Classical International Trade Economics


  • Adam Smith refuted Mercantilist thought with his An Inquiry into the Nature and Causes of the Wealth of Nations
  • He thought that mercantilist policies would benefit domestic producers but not the country because it prevents consumers from buying products at competitive process, therefore directing cashflow inadequately. Smith believed that deviating from free trade costs society in a similar manner to how monopolies negatively affect competition in a market.
  • Ricardo's most famous economic theory was the theory of competitive advantage as the foundation of the international division of labor. He argued that international trade would increase the standard of living. His main idea on international trade was that wile it does add to real output produced in a country, the main benefits are derived from the encouragement of specialization and the division of labor on an international scale, leading to a more effective use of resources in all countries involved.
    • One of Ricardo's greatest assumptions and observations was that the factors of production are immobile between countries while finished goods are perfectly mobile.
  • John Stuart Mill introduced demand and was the first to promote the idea that demand and supply are functions of price, and the market equilibrium is where price is adjusted to where there is equilibrium between supply and demand.
  • The classical economists reversed the perception of international trade from negative to positive.

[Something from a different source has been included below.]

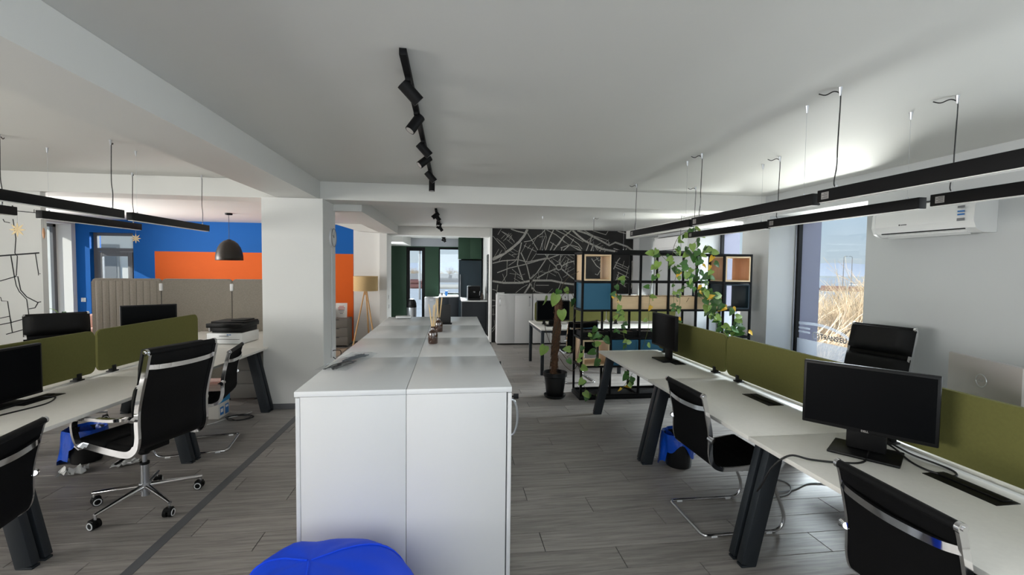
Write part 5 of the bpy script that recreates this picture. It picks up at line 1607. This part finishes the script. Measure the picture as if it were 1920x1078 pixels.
MB().lathe([(0.014, 1.2), (0.018, 1.24), (0.03, 1.29), (0.028, 1.32), (0, 1.34)], seg=14).build('bulb', 'white_plastic', t)
MB().tube(smooth_path([(0.1, 0.1, 0.01), (0.02, -0.1, 0.006), (-0.16, -0.16, 0.006), (-0.22, 0.0, 0.06), (-0.18, 0.08, 0.10), (-0.05, 0.3, 0.02)], 6), 0.003, 6).build('cord', 'cable_black', t)

# grey drawer unit with a framed sheet and a bag
t = thing('drawer_unit', 'small taupe three-drawer unit against the orange wall', 'cabinet', (-2.42, 9.95, 0))
MB().box(-0.27, 0.27, -0.19, 0.22, 0.04, 0.60, 0.003).build('case', 'drawer_grey', t)
for q in range(3):
    d_ = MB().box(-0.266, 0.266, -0.208, -0.191, 0.048 + q * 0.184, 0.225 + q * 0.184, 0.002).build('drawer', 'drawer_grey', t)
    MB().box(-0.1, 0.1, -0.216, -0.208, 0.205 + q * 0.184, 0.218 + q * 0.184, 0.002).build('pull', 'dark_metal', d_)
f = MB()
for x in (-0.22, 0.22):
    for y in (-0.15, 0.17):
        f.cyl((x, y, 0), (x, y, 0.041), 0.016, seg=10)
f.build('glides', 'rubber_dark', t)
t = thing('notice_stand', 'white framed notice standing on the taupe drawer unit', 'sign', (-2.32, 9.94, 0.602), D(5))
MB().obox((0, 0.02, 0.155), (1, 0, 0), (0, 0.15, 1), (0, -1, 0.15), 0.115, 0.155, 0.004, 0, 0.002).build('frame', 'paper_white', t)
m = MB()
for i in range(6):
    w = (0.05, 0.07, 0.065, 0.06, 0.05, 0.03)[i]
    z = 0.24 - i * 0.03
    y = 0.02 + (z - 0.155) * 0.15 - 0.0055
    m.obox((0.0, y, z), (1, 0, 0), (0, 0.15, 1), (0, -1, 0.15), w, 0.006, 0.0012, 0 if i < 3 else 1)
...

Classical Theories of Growth and Development


  • John Stuart Mill believed that a future stationary state of a constant population size and a constant stock of capital was both inevitable, necessary and desirable for mankind to achieve. This is now known as a steady-state economy.


Value Theory


  • Classical economists developed a theory of value, or price, to investigate economic dynamics. In political economics, value usually refers to the value of exchange, which is separate from price.
  • William Petty introduced a distinction between market price and natural price.
    • Market prices are jostled by many transient influences that are difficult to theorize about at any abstract level.
    • Natural prices capture systematic and persistent forces operating at a point in time.
      • The theory of what determined natural prices varied within the Classical school.
    • Market prices always tend towards natural prices in a process that Smith described as somewhat similar to gravitational attraction.
  • Some historians see the classical theory of prices as determined from:
  1. The level of outputs at the level of Smith's effectual demand
  2. technology, and
  3. wages
  • In contrast to the Classical theory, the following determinants of the neoclassical theory of value are seen as exogenous to neoclassical economics:
  1. tastes
  2. technology
  3. endowments
  • The largest school of economic thought that still adheres to classical form in terms of theory of value is the Marxian school.


Monetary Theory


  • British classical economists in the 19th century had a well-developed controversy between the Banking and the Currency School.
  • According to monetarists and members of the currency school, banks should control the supply of money.
  • According to proponents of the theory of endogenous money, the supply of money automatically adjusts to the demand, and banks can only control the terms and conditions, like the rate of interest, on which loans are made.


Debates on the Definition


  • The theory of value is currently a contested subject. One issue is whether classical economics is a forerunner of neoclassical economics or a school of thought that has a distinct theory of value, distribution, and growth.